CONCLUDING MEDITATION — JUSTICE AS LOVE PERFECTED
The justice that exceeds the Scribes and Pharisees is not a higher legal standard. It is a different order of reality entirely.
Legal justice asks: what must I not do?
Christian justice asks: what does love require?
Legal justice is satisfied by the absence of murder.
Christian justice is not satisfied until the brother has been sought out, the offense addressed, the relationship restored, and the gift offered at the altar in freedom rather than pretense.
This is the summer work of the Pentecost season.
The Holy Ghost was given at Pentecost to make this interior transformation possible.
The Sundays after Pentecost exist to show the faithful, week by week, what that transformation looks like in the particular fabric of daily life — in the management of anger, in the governance of the tongue, in the pursuit of peace, in the willingness to leave the gift at the altar and go first.
The anonymous Christians of Asia Minor to whom Peter wrote faced genuine hostility.
The command to bless rather than retaliate was not a comfortable counsel for them.
It is not a comfortable counsel now.
But it is the counsel of the Apostle, confirmed by the Lord Himself:
Go first.

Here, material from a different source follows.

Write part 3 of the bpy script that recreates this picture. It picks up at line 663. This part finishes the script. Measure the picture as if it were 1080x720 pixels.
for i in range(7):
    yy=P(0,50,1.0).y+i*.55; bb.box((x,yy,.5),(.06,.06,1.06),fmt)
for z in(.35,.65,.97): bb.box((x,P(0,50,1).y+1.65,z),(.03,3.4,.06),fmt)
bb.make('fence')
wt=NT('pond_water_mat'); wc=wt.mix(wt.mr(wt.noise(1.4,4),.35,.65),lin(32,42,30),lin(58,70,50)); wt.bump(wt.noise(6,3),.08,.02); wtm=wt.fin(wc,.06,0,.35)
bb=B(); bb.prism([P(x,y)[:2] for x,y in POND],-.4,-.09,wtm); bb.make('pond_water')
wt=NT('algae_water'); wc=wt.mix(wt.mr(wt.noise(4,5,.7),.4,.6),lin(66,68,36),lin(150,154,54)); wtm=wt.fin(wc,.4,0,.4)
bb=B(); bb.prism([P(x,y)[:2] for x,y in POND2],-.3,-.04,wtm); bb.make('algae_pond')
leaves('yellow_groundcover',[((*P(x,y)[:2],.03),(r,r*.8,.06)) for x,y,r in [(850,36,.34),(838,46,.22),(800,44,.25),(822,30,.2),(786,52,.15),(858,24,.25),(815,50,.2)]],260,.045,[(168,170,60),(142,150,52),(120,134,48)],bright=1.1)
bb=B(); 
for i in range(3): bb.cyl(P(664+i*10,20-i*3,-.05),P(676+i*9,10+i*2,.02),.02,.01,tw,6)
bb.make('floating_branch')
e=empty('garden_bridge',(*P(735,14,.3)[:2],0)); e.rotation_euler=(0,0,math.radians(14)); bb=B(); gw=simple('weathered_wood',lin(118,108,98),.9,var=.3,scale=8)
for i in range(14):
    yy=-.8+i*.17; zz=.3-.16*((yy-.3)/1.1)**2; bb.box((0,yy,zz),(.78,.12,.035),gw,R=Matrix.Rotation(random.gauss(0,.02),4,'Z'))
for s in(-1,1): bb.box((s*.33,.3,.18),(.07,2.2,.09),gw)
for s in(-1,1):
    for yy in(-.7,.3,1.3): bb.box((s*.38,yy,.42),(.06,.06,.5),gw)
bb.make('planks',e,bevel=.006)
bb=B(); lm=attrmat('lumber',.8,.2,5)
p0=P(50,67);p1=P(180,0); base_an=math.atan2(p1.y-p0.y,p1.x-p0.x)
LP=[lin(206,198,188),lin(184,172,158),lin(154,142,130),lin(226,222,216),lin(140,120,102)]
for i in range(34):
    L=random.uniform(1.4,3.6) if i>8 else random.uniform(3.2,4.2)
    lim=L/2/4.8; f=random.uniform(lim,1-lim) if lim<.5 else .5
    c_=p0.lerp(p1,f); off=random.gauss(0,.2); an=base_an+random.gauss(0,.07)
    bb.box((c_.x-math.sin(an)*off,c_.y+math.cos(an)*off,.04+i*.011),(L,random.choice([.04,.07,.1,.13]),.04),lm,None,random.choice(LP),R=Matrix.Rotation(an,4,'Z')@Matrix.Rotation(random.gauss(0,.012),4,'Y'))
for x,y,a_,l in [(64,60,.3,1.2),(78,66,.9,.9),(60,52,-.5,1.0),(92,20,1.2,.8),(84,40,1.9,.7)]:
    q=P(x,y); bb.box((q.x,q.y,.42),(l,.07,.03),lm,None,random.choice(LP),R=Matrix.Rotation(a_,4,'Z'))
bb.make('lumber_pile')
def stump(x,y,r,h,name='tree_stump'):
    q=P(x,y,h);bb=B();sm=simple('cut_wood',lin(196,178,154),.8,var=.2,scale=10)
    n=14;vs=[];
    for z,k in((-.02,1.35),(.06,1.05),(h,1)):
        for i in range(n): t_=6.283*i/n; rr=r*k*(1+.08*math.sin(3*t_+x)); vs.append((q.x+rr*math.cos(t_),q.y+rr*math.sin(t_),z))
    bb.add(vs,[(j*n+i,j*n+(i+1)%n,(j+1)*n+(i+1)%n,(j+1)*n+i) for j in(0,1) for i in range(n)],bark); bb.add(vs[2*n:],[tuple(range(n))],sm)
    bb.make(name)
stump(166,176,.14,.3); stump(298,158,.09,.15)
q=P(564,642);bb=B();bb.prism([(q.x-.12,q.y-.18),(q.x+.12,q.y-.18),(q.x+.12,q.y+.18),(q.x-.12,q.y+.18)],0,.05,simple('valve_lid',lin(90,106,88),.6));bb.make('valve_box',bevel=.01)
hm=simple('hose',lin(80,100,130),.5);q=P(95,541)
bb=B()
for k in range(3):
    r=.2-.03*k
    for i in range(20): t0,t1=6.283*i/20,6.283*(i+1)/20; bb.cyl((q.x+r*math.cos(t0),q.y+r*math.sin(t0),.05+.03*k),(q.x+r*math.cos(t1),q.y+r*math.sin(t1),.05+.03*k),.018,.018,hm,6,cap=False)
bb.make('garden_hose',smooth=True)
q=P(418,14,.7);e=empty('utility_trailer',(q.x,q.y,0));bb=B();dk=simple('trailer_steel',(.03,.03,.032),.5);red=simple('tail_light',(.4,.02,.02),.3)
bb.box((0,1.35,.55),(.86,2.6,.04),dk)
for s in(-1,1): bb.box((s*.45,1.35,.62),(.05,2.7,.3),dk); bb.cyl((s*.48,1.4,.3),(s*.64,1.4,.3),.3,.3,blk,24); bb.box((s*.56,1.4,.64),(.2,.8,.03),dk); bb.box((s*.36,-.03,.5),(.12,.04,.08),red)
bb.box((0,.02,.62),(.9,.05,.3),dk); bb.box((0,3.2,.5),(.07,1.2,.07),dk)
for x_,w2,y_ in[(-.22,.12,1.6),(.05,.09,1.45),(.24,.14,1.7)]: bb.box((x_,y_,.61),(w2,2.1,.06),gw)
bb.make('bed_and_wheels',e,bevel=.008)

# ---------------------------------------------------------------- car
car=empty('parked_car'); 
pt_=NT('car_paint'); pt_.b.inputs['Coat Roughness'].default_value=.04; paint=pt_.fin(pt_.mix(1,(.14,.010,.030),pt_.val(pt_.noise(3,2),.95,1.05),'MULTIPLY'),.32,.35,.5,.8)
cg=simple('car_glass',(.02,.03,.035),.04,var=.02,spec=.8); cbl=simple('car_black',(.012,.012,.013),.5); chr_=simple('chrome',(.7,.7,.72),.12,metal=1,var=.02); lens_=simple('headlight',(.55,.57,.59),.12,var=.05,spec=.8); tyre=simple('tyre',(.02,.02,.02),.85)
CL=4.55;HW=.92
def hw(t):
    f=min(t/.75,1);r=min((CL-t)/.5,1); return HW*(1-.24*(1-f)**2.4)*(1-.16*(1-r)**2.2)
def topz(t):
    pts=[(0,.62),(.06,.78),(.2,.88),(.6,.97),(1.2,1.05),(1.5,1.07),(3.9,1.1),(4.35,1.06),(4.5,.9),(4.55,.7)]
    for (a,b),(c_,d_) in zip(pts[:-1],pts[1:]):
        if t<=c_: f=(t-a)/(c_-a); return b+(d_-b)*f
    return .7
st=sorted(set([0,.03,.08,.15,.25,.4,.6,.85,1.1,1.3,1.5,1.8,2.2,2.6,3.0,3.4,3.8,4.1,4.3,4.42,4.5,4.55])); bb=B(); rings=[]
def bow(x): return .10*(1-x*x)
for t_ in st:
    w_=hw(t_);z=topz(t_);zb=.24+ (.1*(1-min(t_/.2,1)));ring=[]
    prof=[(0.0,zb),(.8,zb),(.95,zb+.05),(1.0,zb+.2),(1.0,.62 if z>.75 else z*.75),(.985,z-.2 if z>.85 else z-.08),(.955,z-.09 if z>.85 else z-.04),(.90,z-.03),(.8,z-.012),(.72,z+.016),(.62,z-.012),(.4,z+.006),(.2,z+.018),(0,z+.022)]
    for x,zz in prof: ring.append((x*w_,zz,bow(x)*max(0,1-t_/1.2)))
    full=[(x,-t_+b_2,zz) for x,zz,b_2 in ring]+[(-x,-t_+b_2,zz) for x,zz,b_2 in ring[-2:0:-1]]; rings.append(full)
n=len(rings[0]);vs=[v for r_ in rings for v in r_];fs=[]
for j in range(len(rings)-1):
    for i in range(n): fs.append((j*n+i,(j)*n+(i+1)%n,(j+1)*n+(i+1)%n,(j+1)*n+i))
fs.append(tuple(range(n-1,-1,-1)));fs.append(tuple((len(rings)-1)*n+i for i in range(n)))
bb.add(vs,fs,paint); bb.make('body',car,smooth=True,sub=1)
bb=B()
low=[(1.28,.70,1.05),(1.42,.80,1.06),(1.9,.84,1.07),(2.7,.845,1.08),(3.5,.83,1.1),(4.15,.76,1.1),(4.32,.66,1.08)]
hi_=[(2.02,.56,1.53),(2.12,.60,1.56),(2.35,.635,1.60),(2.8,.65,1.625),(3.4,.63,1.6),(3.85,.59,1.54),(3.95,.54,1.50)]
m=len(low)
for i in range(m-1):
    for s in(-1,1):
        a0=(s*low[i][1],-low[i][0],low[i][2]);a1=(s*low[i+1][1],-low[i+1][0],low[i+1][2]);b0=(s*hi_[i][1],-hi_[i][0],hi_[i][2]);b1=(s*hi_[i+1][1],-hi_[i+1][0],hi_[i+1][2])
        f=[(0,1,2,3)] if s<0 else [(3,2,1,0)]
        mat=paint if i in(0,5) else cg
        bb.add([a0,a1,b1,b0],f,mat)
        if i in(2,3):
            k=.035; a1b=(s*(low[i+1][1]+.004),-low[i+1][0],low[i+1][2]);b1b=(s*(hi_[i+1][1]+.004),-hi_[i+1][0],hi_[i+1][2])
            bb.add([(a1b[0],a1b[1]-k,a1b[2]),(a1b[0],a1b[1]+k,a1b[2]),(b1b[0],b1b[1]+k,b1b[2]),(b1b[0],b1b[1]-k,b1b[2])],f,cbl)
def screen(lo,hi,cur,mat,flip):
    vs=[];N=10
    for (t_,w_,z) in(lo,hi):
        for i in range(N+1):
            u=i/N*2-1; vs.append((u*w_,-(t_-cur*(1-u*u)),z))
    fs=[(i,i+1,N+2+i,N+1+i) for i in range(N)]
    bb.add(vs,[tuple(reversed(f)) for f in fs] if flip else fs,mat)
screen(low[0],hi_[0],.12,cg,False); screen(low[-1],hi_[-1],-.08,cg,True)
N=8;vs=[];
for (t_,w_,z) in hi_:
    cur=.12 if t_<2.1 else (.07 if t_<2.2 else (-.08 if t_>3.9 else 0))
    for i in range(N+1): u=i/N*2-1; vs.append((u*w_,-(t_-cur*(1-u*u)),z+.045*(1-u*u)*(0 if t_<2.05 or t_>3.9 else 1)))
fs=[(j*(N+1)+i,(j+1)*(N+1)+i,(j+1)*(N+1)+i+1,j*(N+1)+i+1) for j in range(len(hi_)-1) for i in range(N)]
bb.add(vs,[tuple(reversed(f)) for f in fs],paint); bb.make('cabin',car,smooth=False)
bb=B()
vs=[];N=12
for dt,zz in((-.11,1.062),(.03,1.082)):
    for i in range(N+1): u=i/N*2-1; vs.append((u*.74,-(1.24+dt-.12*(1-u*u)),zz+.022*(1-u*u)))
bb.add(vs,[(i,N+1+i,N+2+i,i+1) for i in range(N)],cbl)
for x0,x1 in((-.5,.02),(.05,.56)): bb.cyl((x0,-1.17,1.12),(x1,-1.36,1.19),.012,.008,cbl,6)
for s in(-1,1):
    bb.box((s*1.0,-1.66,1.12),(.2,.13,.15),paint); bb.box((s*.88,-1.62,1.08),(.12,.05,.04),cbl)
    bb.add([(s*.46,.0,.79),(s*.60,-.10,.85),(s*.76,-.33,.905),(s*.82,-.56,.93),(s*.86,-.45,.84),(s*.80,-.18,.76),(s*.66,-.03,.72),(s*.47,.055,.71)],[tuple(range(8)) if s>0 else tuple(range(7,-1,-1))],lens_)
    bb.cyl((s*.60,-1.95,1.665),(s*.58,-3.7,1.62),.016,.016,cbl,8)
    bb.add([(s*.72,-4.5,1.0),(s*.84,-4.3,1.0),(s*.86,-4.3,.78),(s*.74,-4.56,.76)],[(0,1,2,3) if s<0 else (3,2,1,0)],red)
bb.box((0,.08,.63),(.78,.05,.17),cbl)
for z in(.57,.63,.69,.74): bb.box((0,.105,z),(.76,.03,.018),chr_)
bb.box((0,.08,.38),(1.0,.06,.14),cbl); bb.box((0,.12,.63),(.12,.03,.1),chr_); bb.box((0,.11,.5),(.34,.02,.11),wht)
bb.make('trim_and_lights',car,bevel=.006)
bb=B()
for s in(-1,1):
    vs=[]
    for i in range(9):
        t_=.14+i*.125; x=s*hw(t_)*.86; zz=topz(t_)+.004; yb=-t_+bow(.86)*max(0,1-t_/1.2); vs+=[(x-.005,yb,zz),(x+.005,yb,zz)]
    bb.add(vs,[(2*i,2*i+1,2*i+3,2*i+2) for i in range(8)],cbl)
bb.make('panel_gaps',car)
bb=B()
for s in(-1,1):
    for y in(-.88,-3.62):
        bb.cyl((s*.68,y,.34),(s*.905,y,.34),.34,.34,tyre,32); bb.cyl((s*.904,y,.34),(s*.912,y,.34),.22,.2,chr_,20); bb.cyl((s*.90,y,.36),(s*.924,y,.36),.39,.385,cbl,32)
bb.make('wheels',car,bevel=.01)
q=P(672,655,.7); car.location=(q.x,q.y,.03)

Be reconciled. Then come and offer thy gift.
For the offering that God desires is not the sacrifice on the altar in isolation.
It is the heart that has emptied itself of contempt, anger, and grudge — and come to the altar free.
ENDNOTES
St. Thomas Aquinas, Summa Theologiae, II-II, q. 29 (on peace) and q. 37 (on discord).
St. Thomas Aquinas, Summa Theologiae, II-II, q. 72 (on contumely) and I-II, q. 46 (on anger).
Gregory the Great, Moralia in Job, V.45 (on the pursuit of peace).
Augustine of Hippo, De Sermone Domini in Monte, I.9 (on the two commandments and reconciliation).
John Chrysostom, Homilies on Matthew, Hom. 16 (on Matthew 5:20–24).
Augustine of Hippo, Enchiridion, ch. 73 (on charity as the form of all virtue).
Fifth Sunday after Pentecost readings in the 1962 Roman Missal: 1 Peter 3:8–15; Matthew 5:20–24.